The Pride and Prejudice Bicentenary Challenge 2013

at Austenprose.com

A Return to Sanditon – Review

A Return to Sanditon, A Completion of Jane Austen’s Fragment

Anne Toledo. Kindle, $4.99, ASIN: B004LX0J1C

 

At the time of her death in 1817, Jane Austen had written twelve chapters of a book that would later be dubbed Sanditon. While Austen had introduced the characters and the background of the story, generations of fans have been left wondering where she would have taken them.  Toledo explores one possibility in her debut novel.

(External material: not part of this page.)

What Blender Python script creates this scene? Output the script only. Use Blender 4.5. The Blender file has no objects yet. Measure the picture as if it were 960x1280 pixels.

While driving in the English countryside, Mr. and Mrs. Parker are involved in a carriage accident. Mr. Heywood and his family come to their aid, taking the couple into their home for several days.  The two families become close, and when the Parkers are able to depart for their home in Sanditon, where Mr. Parker is involved in making over the community into a seaside resort town, they offer to take the eldest daughter, Charlotte Heywood, along with them.

Austen’s contribution ends just after the heroine arrives in Sanditon and is introduced to the Parker’s neighbors, including Mr. Parker’s younger brother Sidney, the man who is easily identified as the hero of the story.  Toledo seamlessly resumes the storytelling from this point, continuing the tone and language of the original.

The plot takes a mysterious turn when Charlotte’s new friend, the beautiful Clara Brereton, and Sidney leave Sanditon together with no reason given, and gossip begins.  Over the course of more than a year’s time, we follow Charlotte home to Willingden and then to London, where Charlotte and her sister, Arabella, investigate the disappearance of Clara.

Overall, this is an excellent effort at completing Austen’s unfinished work, blending and enhancing the original author’s characters, locations, and language with unique ideas.